JW: As you look back on the ups and downs of success and fame, are there key people who stand out?
GK: Bob Altman, who directed the movie of A Prairie Home Companion, was an inspiration, an 80-year-old man who loved his work and meant to march on until he couldn’t anymore. Chet Atkins was a great man who grew up poor in East Tennessee and fell in love with a Sears Silvertone guitar and with music he heard on the radio, jazz mostly, and it dawned on him that if you could play guitar like Django Reinhardt, you’d become part of a natural aristocracy. Even if you were puny and had big ears and spoke with an accent and came from the sticks, you’d be an artist, which includes southern, northern, black, white, city, and rural. And anybody with sense would recognize it. I’m honored to have known him and Bob and other artists like them. It’s not about fame, it’s about the work.

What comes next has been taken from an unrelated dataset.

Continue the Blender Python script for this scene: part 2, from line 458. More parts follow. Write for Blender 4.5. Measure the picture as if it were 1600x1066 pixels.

JW: Do you feel very different from the guy we wrote about in The Saturday Evening Post in 1986?
GK: That guy was flushed with success and romance, having written a big bestseller and married his Danish sweetheart from high school. The marriage ended in sadness, and I am a better man for having gone through it. Less full of myself. More grateful for the simple, good things of life.
JW: When you hear your parents’ voices in your head, what are they saying?
GK: My mother is saying, “Be careful.” My dad is saying, “What are you waiting for?”
JW: If you could go back in time, what advice would you give yourself as a kid growing up in Minnesota? What did he learn? What would he like to do over?
GK: I’d tell him to learn carpentry and plumbing and go find work. Skip college and just read the classics. Get a life and then maybe try his hand at writing.
JW: What are you most grateful for?
GK: Grateful to be alive. Life is good. Every day, even the bad ones.